→ **What to work on**
Of all the lines in the records, how many hold the word "colname"? Answer with the number only.
======== Recorded information
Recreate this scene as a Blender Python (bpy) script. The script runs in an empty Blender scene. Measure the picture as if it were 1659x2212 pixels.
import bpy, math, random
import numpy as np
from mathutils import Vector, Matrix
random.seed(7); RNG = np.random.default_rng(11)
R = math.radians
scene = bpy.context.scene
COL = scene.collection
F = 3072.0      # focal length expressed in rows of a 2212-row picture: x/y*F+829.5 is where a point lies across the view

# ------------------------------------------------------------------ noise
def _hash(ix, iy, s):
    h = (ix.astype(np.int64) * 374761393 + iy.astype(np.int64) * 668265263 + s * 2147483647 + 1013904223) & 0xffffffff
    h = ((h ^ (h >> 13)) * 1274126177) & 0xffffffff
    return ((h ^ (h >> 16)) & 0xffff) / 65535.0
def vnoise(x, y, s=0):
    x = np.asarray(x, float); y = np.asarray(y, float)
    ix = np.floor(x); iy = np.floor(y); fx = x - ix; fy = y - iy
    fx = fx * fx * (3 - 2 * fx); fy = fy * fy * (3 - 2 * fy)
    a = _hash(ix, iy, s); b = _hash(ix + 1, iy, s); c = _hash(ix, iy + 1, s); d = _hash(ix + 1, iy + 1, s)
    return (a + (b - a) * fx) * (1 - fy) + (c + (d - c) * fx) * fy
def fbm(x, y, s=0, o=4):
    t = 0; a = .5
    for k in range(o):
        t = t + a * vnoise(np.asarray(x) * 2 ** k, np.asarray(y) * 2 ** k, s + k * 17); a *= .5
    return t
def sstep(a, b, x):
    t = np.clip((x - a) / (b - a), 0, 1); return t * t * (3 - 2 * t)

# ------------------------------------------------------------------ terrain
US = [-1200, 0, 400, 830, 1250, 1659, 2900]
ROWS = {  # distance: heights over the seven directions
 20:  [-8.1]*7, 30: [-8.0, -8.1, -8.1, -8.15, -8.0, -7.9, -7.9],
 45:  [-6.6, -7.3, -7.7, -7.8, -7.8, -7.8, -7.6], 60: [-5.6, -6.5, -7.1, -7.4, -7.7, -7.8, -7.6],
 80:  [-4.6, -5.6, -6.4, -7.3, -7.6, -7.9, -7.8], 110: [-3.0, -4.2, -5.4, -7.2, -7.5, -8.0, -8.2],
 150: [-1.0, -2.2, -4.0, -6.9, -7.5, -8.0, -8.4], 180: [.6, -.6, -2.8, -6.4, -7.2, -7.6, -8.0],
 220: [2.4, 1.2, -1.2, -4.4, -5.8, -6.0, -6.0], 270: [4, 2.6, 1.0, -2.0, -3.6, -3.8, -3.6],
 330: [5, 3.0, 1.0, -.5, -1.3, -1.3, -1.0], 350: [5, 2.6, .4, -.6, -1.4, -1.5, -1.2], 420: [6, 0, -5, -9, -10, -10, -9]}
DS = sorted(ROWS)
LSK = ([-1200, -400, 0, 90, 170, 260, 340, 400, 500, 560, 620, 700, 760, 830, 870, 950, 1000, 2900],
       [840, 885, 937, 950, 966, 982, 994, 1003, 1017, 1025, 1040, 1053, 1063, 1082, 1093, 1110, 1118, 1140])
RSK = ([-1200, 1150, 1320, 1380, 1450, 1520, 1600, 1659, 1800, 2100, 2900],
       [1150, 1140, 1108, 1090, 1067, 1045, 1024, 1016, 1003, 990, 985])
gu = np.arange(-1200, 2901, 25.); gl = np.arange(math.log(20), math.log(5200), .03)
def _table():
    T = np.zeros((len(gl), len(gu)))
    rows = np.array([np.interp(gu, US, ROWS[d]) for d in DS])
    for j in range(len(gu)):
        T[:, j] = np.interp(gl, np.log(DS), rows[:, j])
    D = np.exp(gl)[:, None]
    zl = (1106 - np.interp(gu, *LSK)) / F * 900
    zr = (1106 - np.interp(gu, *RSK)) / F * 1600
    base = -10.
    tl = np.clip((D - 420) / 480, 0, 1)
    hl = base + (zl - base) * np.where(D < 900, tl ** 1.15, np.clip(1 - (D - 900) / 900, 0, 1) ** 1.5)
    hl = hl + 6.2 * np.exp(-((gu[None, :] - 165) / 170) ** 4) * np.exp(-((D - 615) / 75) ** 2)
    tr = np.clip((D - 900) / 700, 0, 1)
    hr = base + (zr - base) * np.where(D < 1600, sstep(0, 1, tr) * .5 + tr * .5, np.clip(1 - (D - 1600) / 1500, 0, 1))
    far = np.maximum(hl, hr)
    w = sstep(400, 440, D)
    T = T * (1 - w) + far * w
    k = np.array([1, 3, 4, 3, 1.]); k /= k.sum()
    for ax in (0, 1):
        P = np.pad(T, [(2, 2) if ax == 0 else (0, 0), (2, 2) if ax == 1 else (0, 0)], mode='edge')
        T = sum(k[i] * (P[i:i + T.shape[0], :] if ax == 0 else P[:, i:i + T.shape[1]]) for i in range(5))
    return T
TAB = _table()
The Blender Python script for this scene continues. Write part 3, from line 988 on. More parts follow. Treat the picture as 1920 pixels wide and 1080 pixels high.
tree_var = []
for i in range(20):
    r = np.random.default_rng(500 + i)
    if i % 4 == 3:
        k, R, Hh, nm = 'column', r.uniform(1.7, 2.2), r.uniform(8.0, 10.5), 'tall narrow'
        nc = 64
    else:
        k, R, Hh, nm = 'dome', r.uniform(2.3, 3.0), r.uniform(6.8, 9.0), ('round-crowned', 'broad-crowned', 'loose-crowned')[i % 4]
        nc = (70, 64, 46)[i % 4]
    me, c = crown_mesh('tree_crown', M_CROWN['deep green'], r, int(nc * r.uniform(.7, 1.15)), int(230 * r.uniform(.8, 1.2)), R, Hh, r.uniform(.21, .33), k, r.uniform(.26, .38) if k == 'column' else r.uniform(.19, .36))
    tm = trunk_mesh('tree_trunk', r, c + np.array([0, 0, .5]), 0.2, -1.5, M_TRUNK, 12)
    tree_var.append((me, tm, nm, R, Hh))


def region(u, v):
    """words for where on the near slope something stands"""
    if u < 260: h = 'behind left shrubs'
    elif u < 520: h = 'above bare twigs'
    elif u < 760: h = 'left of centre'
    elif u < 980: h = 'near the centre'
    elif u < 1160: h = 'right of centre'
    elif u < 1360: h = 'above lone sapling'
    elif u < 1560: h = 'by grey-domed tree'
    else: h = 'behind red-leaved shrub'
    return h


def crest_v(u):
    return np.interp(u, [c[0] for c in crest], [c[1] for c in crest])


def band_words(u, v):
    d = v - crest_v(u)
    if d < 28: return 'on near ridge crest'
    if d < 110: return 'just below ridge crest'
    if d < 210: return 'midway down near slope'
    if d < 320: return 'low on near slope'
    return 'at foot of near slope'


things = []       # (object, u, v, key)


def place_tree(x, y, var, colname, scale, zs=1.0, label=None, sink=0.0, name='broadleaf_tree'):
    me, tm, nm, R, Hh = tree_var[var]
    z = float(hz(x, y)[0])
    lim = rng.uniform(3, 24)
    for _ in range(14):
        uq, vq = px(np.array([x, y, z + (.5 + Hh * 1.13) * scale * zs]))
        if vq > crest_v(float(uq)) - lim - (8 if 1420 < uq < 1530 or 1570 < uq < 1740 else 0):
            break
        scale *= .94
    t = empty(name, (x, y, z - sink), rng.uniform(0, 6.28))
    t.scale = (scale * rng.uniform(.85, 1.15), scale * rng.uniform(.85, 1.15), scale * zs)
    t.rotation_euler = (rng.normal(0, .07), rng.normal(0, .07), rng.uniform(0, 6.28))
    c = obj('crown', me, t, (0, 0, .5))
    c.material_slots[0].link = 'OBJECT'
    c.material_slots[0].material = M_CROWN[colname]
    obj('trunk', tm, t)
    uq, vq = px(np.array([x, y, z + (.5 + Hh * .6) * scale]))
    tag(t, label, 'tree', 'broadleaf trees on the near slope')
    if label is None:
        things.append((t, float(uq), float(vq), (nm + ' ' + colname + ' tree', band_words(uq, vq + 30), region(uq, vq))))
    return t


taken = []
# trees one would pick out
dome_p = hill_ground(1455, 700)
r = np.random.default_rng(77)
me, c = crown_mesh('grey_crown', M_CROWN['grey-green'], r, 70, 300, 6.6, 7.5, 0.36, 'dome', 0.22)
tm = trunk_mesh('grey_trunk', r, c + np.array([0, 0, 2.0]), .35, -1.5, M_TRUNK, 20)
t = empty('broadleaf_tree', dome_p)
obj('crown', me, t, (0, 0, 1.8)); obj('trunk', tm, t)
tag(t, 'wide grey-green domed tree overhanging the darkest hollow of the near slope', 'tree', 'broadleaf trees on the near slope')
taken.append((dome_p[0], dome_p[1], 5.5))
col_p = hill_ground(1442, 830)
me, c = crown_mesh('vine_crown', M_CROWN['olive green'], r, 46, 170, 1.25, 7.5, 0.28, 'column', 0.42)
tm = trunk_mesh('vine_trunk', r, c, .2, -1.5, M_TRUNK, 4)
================
→ **Exercise response**
3